27 associations representing more than 99.6 percent of total UCITS and non-UCITS assets at end March 2015 provided us with net sales and/or net assets data.

Net assets of UCITS break through the EUR 9 trillion mark for the first time in March 2015, while Net sales of UCITS remained strong in March attracting EUR 69 billion in net new money, albeit down from EUR 87 billion in February. This reduction in net sales can be attributed to a turnaround in net flows of equity funds and money market funds during the month.

Long-term UCITS (UCITS excluding money market funds) registered a second consecutive month of net inflows of EUR 71 billion in March: Bond funds posted net sales of EUR 26 billion, being the same level as February; Equity funds experienced net outflows of EUR 3 billion, against net inflows of EUR 14 billion in February; And Balanced funds registered a jump in net inflows to EUR 39 billion, up from EUR 22 billion in February.

Money market funds registered a turnaround in net sales in March to post net outflows of EUR 2 billion, compared to net inflows of EUR 16 billion in February.

Total non-UCITS net sales amounted to EUR 18 billion, compared to EUR 21 billion in February.  Net sales of special funds (funds reserved to institutional investors) decreased to EUR 12 billion during the month from EUR 16 billion in February.

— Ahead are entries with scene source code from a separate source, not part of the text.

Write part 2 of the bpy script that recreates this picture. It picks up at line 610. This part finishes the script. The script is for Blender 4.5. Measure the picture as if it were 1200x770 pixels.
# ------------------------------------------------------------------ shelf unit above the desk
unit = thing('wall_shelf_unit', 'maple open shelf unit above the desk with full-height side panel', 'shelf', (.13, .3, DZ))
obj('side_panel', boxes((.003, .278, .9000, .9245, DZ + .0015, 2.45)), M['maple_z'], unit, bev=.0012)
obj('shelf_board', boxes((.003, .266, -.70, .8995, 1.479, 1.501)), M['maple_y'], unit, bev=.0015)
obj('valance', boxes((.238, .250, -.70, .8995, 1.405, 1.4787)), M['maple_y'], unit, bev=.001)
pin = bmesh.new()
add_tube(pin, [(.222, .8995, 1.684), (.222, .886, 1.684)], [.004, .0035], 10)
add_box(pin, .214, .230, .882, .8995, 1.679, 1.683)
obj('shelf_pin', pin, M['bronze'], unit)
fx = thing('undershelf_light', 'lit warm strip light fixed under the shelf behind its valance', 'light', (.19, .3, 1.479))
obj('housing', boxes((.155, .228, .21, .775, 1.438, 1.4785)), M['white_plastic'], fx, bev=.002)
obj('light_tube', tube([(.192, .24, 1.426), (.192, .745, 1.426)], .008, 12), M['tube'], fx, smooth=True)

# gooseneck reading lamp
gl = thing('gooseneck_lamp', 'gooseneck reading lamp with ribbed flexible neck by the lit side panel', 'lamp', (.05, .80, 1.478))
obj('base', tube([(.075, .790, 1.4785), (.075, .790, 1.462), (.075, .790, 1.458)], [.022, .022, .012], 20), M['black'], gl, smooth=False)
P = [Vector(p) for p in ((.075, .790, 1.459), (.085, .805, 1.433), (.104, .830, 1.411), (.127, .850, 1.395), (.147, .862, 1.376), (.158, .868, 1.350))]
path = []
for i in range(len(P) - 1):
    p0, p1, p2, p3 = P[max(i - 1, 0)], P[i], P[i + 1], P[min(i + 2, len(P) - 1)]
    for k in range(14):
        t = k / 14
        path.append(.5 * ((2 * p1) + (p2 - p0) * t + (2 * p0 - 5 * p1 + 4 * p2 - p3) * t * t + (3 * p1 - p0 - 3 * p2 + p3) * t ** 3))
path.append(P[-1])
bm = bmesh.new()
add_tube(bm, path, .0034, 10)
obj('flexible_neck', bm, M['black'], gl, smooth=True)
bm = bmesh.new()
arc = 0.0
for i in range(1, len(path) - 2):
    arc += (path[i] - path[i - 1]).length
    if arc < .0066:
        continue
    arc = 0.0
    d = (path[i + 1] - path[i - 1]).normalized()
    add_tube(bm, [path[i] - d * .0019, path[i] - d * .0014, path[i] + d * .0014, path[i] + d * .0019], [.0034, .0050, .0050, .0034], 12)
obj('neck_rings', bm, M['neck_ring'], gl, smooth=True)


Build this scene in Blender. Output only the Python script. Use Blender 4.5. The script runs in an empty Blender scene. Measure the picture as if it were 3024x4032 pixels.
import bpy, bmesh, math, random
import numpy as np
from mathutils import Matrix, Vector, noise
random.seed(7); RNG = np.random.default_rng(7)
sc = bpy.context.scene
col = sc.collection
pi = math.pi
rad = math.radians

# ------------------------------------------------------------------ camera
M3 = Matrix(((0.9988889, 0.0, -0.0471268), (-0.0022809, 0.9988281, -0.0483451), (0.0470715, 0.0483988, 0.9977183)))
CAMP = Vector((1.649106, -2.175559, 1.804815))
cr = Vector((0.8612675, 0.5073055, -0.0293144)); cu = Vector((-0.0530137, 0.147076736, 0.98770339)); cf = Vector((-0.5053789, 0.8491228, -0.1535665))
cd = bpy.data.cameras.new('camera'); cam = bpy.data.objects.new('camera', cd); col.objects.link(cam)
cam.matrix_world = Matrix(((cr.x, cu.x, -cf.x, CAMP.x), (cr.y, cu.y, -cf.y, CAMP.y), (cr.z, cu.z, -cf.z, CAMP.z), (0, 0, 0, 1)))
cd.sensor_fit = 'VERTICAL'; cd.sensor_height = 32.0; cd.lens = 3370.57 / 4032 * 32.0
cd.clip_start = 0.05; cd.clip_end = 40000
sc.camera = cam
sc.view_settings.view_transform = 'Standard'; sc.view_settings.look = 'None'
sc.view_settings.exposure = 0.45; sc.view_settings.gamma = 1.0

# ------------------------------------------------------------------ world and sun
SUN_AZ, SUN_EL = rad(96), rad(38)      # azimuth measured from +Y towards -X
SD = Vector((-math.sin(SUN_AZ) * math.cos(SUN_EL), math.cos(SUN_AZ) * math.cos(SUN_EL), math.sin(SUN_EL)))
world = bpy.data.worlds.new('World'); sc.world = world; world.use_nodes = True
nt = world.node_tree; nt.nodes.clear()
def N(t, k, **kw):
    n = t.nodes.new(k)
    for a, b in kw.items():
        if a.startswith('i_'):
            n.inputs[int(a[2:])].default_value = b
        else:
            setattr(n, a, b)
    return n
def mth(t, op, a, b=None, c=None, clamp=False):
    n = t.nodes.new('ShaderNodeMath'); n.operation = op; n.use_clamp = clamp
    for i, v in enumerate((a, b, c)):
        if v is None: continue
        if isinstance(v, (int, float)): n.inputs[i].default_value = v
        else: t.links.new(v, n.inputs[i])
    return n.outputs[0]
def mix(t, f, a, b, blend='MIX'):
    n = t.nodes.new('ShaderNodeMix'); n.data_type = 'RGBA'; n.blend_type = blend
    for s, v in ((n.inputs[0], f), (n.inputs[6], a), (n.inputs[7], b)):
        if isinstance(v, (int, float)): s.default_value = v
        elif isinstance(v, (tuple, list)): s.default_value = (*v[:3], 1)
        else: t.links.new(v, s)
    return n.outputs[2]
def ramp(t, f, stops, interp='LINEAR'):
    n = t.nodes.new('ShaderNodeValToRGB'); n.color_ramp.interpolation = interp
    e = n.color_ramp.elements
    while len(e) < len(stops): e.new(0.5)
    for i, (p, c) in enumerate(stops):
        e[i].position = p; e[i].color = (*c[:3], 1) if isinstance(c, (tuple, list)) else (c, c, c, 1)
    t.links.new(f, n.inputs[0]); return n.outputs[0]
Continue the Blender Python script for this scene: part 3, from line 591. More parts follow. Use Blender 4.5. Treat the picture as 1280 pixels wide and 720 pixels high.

Total net assets of UCITS stood at EUR 9,004 billion at end March 2015, representing a 2.5 percent increase during the month.Total net assets of non-UCITS increased 2.3 percent to stand at EUR 3,547 billion at month end.  Overall, total net assets of the European investment fund industry stood at EUR 12,551 billion at end March 2015.

Bernard Delbecque, Director of Economics and Research commented: “Long-term UCITS continued to attract strong net inflows in March thanks to a leap in net sales of balanced funds, which continued to attract investors by providing broad market, asset class and sector diversification.”